The main function of agents is to translate the device-specific interface protocol into a single reference protocol. The agent will convert these messages into the protocol that Cumulocity IoT requires. Cumulocity IoT uses a secure and straightforward reference protocol based on REST (i.e. HTTPS) and JSON, which can be used for various programming environments down to small embedded systems. The other function that agent play is to translate the specific domain model into a reference domain model. An agent for a particular device will transform this device-specific model to the Cumulocity IoT reference model. For example, an electricity meter provides the main reading as a parameter “Received Wh”, so the agent will transform this reading into a reference “Total active energy” in kWh.
Devices can also provide a protocol that is unsuitable for secure remote communication. The protocol only supports local networking and does not pass through firewalls and proxies, and it can contain sensitive data in clear text form. To avoid security issues like these, an agent can be co-located to the device and provide a secure, internet-enabled link to the remote device via Cumulocity IoT.
Cumulocity IoT – Applications
While understanding agents’ roles, we reference applications for accessing, viewing, controlling the devices, and issuing commands.
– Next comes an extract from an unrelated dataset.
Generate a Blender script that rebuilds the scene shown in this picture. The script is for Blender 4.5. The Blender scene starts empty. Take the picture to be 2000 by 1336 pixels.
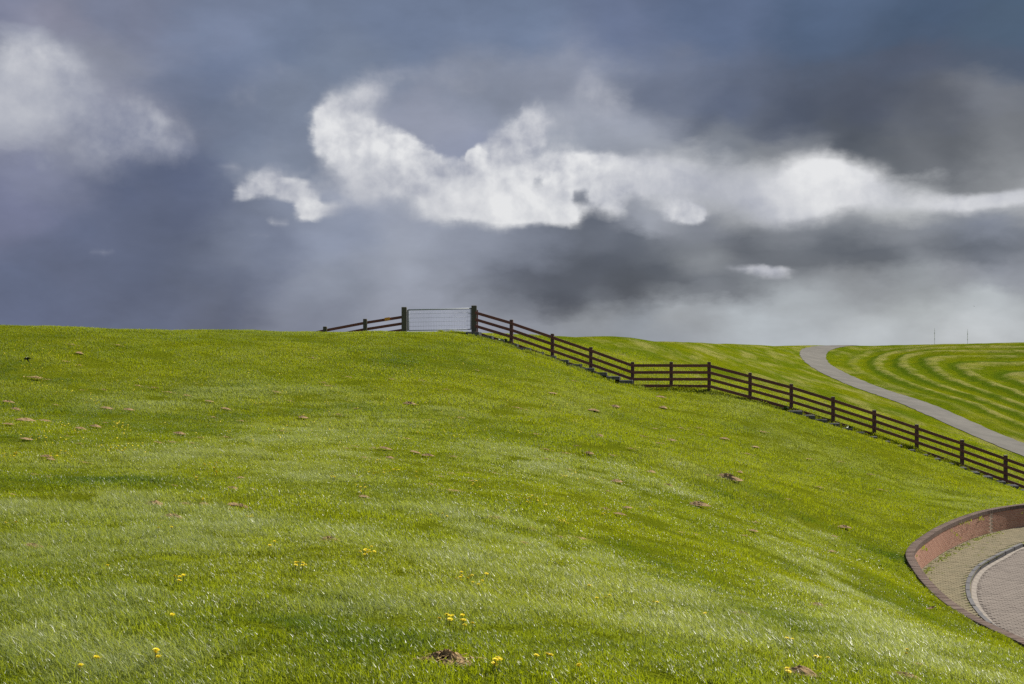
import bpy, bmesh, math, random
import numpy as np
from mathutils import Vector, Matrix
R = math.radians
random.seed(7); rng = np.random.default_rng(7)
SC = bpy.context.scene; COL = SC.collection

# ------------------------------------------------------------------ camera
cam = bpy.data.cameras.new('camera'); cam.sensor_width = 36.0; cam.lens = 43.2
cam.shift_y = 22/2000; cam.clip_start = 0.1; cam.clip_end = 20000
camera = bpy.data.objects.new('camera', cam); COL.objects.link(camera)
camera.location = (0, 0, 0); camera.rotation_euler = (R(90), 0, 0)
SC.camera = camera

# ------------------------------------------------------------------ light
SUN_EL, SUN_AZ = 44.0, 52.0            # degrees above the horizon, to the right of the view direction
sun = bpy.data.lights.new('sun', 'SUN'); sun.energy = 5.0; sun.angle = R(0.53); sun.color = (1.0, 0.945, 0.86)
sun_o = bpy.data.objects.new('sun', sun); COL.objects.link(sun_o); sun_o.location = (30, 20, 40)
SUN = Vector((math.sin(R(SUN_AZ))*math.cos(R(SUN_EL)), math.cos(R(SUN_AZ))*math.cos(R(SUN_EL)), math.sin(R(SUN_EL))))
sun_o.rotation_euler = (-SUN).to_track_quat('-Z', 'Y').to_euler()
vs = SC.view_settings; vs.view_transform = 'Standard'; vs.look = 'None'; vs.exposure = 0.95; vs.gamma = 1.0; vs.use_curve_mapping = False
SC.cycles.use_denoising = False; SC.cycles.max_bounces = 6; SC.cycles.diffuse_bounces = 3; SC.cycles.transmission_bounces = 3; SC.cycles.transparent_max_bounces = 4

# ------------------------------------------------------------------ node helper
class N:
    def __init__(s, tree): s.t = tree; s.n = tree.nodes; s.l = tree.links
    def new(s, kind, ins=(), out=0, **kw):
        nd = s.n.new(kind)
        for k, v in kw.items(): setattr(nd, k, v)
        items = ins.items() if isinstance(ins, dict) else enumerate(ins)
        for k, v in items:
            if v is None: continue
            if isinstance(v, bpy.types.NodeSocket): s.l.new(v, nd.inputs[k])
            else: nd.inputs[k].default_value = v
        return nd.outputs[out] if out is not None else nd
    def m(s, op, a, b=None, c=None, clamp=False): return s.new('ShaderNodeMath', (a, b, c), operation=op, use_clamp=clamp)
    def v(s, op, a, b=None, c=None, out=0): return s.new('ShaderNodeVectorMath', (a, b, c), out=out, operation=op)
    def mix(s, f, a, b, bt='MIX'):
        return s.new('ShaderNodeMix', {0: f, 6: col4(a), 7: col4(b)}, out=2, data_type='RGBA', blend_type=bt, clamp_factor=True)
    def ss(s, x, lo, hi, a=0.0, b=1.0): return s.new('ShaderNodeMapRange', (x, lo, hi, a, b), interpolation_type='SMOOTHSTEP')
    def lin(s, x, lo, hi, a=0.0, b=1.0): return s.new('ShaderNodeMapRange', (x, lo, hi, a, b))
    def noise(s, vec, scale, detail=3.0, rough=0.5, dist=0.0, out=0):
        return s.new('ShaderNodeTexNoise', {'Vector': vec, 'Scale': scale, 'Detail': detail, 'Roughness': rough, 'Distortion': dist}, out=out)
def col4(c): return c if isinstance(c, bpy.types.NodeSocket) else (tuple(c) + (1.0,) if len(c) == 3 else tuple(c))
SKYK = 2**-0.95                              # cloud tones are given as they look at this exposure
def s2l(c): return tuple(((x/255)/12.92 if x/255 <= 0.04045 else ((x/255+0.055)/1.055)**2.4) for x in c)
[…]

Cumulocity gives us the flexibility to build our own IoT applications.
Cumulocity applications can be of two forms; web applications and microservices.
The Web applications are HTML5 single-page applications that appear in the Cumulocity IoT application switcher and are hosted in the Cumulocity IoT platform.
The Microservices are Docker containers hosted by Cumulocity IoT and exposed as a REST API. Cumulocity IoT provides the hosting of the microservice. This way, developers can focus on business logic and leave scaling, security, high availability, and monitoring to Cumulocity IoT(Figure F). Microservices can be built on top of the API exposed by the Cumulocity IoT platform.
Source: Cumulocity.com
Conclusion
Cumulocity IoT is a configuration and management tool to monitor and control a wide range of IoT devices. It also provides the flexibility to build custom applications. Cumulocity is complete for IoT management products, which can easily scale to meet future organizational needs.